**Exercise prompt**
Pick out all lines of the entries that include the word "follow" and copy them.

**Provided entries**
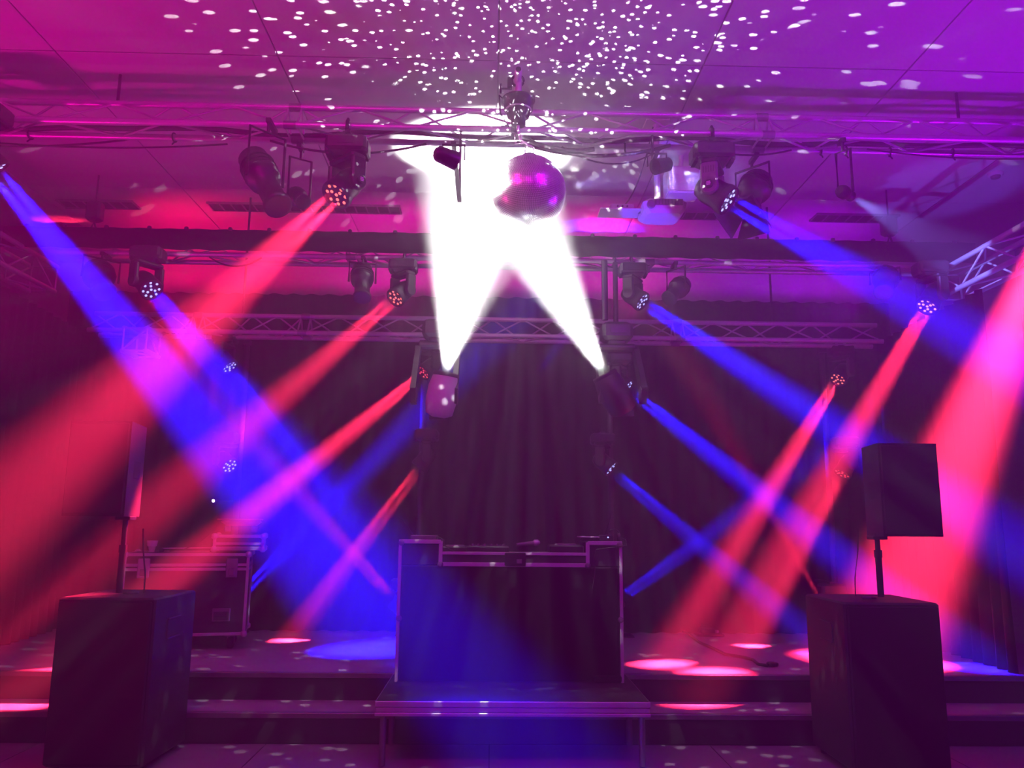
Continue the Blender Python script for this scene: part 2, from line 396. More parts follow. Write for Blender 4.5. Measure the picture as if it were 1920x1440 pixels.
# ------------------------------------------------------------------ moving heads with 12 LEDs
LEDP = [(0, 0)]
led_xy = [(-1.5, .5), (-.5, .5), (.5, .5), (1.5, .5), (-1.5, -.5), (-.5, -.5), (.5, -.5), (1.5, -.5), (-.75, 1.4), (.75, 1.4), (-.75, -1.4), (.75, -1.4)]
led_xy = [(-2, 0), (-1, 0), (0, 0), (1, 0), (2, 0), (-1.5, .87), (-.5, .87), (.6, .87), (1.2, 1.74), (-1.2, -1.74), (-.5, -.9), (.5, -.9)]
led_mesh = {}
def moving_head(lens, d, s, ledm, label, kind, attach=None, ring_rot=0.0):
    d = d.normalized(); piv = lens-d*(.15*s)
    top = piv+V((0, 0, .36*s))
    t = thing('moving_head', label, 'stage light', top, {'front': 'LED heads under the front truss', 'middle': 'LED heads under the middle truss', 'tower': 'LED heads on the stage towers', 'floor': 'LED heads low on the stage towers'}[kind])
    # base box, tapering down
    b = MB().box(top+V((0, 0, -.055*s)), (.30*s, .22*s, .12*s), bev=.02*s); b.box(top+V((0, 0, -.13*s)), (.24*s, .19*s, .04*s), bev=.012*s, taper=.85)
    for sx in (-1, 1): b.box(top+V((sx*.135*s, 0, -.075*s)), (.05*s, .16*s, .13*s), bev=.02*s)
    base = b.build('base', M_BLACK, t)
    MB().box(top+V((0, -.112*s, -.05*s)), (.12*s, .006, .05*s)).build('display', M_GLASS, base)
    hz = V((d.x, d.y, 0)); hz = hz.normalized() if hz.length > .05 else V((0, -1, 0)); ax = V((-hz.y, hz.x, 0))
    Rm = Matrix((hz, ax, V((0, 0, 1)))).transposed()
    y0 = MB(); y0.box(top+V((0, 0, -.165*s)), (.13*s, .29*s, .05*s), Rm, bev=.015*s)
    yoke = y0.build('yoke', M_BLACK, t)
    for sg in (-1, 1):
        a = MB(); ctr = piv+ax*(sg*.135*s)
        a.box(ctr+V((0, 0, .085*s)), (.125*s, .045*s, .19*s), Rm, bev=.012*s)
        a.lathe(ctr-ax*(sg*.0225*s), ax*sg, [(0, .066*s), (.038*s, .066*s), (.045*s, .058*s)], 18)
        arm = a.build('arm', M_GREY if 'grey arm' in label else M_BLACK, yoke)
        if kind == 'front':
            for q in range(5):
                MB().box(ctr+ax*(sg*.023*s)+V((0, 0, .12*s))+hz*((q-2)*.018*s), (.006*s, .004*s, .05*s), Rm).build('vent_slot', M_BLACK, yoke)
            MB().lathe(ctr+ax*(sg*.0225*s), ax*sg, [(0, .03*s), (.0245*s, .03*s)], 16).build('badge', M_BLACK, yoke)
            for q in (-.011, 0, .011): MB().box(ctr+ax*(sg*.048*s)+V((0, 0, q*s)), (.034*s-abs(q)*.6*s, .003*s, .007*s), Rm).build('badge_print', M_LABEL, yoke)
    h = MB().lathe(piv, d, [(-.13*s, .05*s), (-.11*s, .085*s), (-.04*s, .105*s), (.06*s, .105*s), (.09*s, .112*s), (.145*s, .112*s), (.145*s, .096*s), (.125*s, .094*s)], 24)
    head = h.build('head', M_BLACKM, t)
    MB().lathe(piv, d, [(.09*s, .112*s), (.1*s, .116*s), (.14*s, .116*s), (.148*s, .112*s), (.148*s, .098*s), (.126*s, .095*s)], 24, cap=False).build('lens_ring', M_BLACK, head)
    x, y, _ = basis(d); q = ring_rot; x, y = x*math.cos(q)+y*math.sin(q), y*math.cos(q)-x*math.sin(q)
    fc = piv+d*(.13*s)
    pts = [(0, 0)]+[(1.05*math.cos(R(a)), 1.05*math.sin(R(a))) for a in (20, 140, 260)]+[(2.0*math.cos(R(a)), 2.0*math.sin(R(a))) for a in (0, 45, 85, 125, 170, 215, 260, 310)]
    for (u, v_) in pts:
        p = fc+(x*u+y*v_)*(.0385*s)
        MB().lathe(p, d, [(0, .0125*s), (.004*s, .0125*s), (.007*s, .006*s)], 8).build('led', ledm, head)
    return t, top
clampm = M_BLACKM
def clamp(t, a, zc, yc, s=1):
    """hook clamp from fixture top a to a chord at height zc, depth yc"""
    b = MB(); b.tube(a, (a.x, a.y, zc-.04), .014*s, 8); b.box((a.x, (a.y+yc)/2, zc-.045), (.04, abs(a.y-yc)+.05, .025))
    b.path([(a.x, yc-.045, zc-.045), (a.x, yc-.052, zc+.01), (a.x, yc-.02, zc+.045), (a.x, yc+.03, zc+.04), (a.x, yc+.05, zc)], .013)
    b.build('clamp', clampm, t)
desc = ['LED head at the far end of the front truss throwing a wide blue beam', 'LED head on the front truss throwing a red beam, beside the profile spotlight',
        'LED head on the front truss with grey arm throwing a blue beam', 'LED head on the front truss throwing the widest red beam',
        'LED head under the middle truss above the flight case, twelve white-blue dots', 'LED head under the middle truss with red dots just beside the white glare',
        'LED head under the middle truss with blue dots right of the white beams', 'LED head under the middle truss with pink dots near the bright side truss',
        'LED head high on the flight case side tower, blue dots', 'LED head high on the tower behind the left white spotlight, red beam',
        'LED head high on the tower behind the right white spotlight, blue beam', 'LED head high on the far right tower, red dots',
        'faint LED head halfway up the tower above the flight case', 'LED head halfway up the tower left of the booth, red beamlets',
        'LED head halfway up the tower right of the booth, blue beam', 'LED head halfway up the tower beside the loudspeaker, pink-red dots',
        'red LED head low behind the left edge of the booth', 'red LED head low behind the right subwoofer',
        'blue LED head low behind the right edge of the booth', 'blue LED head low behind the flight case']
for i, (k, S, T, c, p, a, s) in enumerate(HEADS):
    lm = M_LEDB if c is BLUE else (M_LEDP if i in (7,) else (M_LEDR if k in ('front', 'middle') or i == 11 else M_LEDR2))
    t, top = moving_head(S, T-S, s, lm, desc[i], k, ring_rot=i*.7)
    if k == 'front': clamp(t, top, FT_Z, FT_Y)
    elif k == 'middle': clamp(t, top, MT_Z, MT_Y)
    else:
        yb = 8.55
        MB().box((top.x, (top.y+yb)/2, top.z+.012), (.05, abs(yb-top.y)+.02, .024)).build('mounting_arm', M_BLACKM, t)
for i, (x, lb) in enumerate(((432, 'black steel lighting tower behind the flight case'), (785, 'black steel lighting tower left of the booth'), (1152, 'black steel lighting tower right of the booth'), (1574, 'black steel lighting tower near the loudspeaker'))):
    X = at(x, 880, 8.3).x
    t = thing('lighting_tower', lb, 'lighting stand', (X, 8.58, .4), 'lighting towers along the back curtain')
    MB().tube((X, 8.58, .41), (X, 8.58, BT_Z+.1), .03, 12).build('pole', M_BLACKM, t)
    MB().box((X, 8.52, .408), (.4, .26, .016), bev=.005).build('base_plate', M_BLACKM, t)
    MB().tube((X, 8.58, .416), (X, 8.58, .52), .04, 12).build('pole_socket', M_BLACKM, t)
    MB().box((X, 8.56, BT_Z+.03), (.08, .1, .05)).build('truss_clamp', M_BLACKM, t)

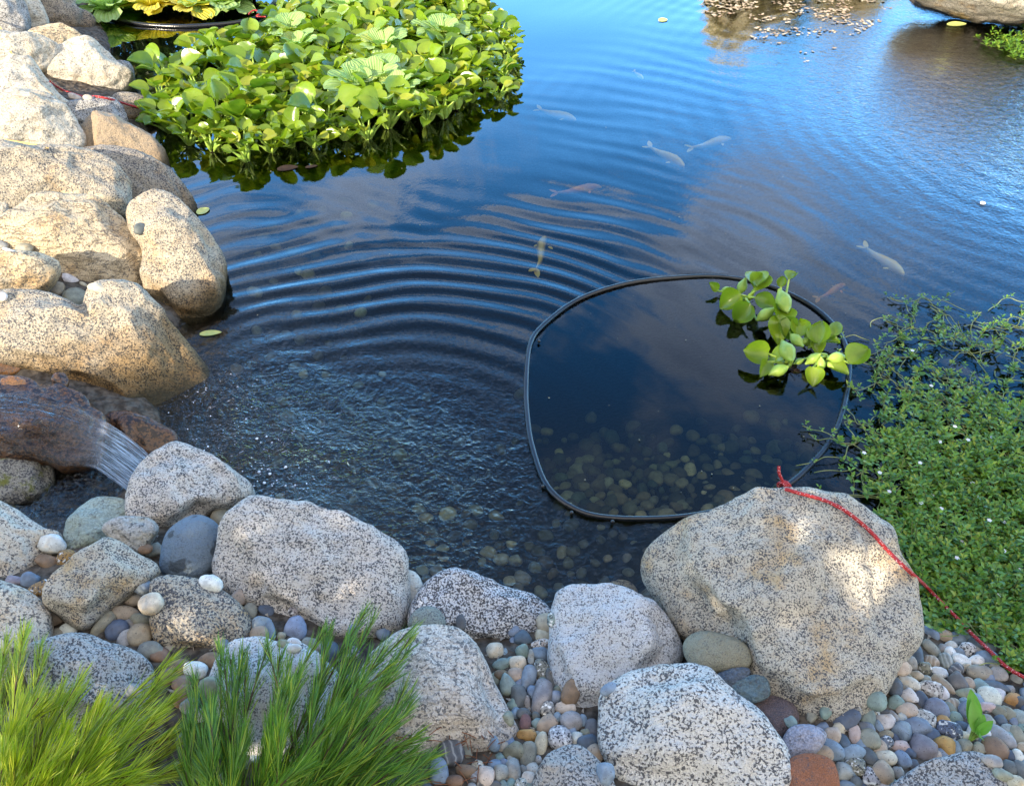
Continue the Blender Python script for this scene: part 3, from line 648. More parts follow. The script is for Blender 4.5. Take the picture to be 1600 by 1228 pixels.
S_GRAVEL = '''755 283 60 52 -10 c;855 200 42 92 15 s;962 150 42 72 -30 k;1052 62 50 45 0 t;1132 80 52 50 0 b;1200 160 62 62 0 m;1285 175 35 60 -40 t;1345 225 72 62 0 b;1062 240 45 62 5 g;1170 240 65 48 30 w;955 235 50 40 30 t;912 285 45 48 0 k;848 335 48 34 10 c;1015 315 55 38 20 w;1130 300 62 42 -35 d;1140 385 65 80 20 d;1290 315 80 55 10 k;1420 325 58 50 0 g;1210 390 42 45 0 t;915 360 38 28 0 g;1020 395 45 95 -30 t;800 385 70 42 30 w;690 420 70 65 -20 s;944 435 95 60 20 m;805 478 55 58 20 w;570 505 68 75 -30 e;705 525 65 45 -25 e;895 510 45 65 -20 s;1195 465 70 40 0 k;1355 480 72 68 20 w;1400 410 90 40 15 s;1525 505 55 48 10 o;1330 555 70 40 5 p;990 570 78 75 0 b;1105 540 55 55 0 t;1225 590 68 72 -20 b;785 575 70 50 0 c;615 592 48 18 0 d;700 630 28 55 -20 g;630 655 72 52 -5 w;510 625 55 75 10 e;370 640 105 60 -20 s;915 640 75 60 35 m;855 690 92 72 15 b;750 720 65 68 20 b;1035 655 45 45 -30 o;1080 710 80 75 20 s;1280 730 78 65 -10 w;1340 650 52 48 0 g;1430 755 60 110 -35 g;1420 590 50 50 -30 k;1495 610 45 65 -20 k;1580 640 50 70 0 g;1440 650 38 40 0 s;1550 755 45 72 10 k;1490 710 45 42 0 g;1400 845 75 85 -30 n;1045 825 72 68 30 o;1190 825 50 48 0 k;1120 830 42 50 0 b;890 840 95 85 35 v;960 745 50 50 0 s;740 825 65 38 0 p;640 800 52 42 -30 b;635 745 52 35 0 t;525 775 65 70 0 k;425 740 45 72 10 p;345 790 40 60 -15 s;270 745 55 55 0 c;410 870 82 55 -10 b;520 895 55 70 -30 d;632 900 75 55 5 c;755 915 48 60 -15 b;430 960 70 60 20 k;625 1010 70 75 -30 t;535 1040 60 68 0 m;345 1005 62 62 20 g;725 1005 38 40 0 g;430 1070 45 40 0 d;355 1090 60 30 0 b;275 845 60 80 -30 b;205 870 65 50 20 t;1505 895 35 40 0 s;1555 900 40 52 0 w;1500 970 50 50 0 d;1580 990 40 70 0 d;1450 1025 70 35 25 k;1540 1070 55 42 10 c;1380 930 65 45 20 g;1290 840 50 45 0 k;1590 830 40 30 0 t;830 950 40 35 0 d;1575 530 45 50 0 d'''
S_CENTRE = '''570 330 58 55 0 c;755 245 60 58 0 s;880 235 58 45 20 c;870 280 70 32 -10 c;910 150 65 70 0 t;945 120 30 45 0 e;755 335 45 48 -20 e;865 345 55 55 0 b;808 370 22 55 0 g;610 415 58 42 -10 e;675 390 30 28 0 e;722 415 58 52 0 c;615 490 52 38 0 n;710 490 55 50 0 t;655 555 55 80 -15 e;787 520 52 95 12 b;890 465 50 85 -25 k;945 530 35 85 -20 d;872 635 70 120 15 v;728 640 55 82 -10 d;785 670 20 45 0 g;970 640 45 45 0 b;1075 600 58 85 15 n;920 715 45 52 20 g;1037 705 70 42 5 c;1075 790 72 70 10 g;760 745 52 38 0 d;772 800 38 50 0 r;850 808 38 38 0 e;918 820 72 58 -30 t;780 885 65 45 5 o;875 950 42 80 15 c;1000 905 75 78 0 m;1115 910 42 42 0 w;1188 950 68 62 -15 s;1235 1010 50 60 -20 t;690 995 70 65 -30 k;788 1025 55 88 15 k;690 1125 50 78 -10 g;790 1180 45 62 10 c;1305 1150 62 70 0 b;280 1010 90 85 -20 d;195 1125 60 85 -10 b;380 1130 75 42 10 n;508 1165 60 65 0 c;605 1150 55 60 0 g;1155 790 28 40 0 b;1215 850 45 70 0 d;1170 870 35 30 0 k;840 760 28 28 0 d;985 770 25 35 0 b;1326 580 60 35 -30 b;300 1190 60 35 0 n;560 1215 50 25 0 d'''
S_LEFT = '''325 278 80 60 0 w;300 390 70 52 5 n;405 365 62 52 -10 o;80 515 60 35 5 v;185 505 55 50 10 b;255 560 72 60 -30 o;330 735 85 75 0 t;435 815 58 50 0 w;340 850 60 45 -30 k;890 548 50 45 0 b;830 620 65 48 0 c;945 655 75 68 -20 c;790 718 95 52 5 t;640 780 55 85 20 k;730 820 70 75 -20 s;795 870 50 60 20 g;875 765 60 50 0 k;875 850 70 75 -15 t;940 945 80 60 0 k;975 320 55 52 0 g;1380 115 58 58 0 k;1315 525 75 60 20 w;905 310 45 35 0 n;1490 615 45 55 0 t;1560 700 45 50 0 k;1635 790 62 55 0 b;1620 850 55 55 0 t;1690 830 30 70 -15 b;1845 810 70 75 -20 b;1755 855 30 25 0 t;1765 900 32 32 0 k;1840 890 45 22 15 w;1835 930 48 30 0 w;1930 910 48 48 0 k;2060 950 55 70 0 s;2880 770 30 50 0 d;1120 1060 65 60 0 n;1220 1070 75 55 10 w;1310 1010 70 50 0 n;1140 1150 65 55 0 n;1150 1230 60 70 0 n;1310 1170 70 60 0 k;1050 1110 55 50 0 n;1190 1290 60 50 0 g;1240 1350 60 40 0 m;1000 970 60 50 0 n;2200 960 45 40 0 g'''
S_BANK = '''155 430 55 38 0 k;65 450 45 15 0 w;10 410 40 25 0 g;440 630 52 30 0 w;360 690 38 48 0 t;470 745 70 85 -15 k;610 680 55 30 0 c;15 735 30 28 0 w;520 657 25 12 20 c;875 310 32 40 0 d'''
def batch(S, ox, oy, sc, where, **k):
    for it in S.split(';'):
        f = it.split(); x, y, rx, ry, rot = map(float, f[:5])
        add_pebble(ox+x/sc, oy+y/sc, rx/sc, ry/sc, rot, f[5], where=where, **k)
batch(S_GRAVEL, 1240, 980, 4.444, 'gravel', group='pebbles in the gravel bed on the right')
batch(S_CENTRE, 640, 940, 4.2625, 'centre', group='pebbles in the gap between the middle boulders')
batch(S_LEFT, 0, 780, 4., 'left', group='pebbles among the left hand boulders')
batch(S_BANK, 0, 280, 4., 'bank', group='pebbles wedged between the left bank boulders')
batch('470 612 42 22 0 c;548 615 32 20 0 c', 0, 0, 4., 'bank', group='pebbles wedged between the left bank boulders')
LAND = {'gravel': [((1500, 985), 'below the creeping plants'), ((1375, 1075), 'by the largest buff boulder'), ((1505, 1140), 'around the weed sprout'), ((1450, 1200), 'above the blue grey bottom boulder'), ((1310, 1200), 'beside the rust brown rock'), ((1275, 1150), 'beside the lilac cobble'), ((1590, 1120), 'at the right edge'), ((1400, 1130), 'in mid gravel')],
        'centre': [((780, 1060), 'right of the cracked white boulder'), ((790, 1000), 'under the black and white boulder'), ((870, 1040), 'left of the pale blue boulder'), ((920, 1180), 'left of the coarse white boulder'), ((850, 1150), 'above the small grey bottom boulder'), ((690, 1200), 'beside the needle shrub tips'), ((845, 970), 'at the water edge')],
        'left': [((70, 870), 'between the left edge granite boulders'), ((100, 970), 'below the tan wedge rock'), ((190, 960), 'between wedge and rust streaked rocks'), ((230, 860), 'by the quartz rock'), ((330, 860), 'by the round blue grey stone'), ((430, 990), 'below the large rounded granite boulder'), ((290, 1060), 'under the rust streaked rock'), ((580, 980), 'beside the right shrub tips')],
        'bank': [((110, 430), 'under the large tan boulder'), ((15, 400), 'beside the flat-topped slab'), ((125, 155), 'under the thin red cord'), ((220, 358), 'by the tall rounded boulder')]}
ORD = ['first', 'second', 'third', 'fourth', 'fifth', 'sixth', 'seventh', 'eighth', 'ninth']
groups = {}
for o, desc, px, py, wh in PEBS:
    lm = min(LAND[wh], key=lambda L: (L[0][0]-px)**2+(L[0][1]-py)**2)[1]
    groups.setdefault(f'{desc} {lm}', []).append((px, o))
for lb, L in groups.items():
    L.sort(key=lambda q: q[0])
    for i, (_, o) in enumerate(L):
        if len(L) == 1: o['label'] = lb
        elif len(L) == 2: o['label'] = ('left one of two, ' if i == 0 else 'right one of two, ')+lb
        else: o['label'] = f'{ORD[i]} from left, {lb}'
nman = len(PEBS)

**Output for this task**
Continue the Blender Python script for this scene: part 2, from line 396. More parts follow. Write for Blender 4.5. Measure the picture as if it were 1920x1440 pixels.
Continue the Blender Python script for this scene: part 3, from line 648. More parts follow. The script is for Blender 4.5. Take the picture to be 1600 by 1228 pixels.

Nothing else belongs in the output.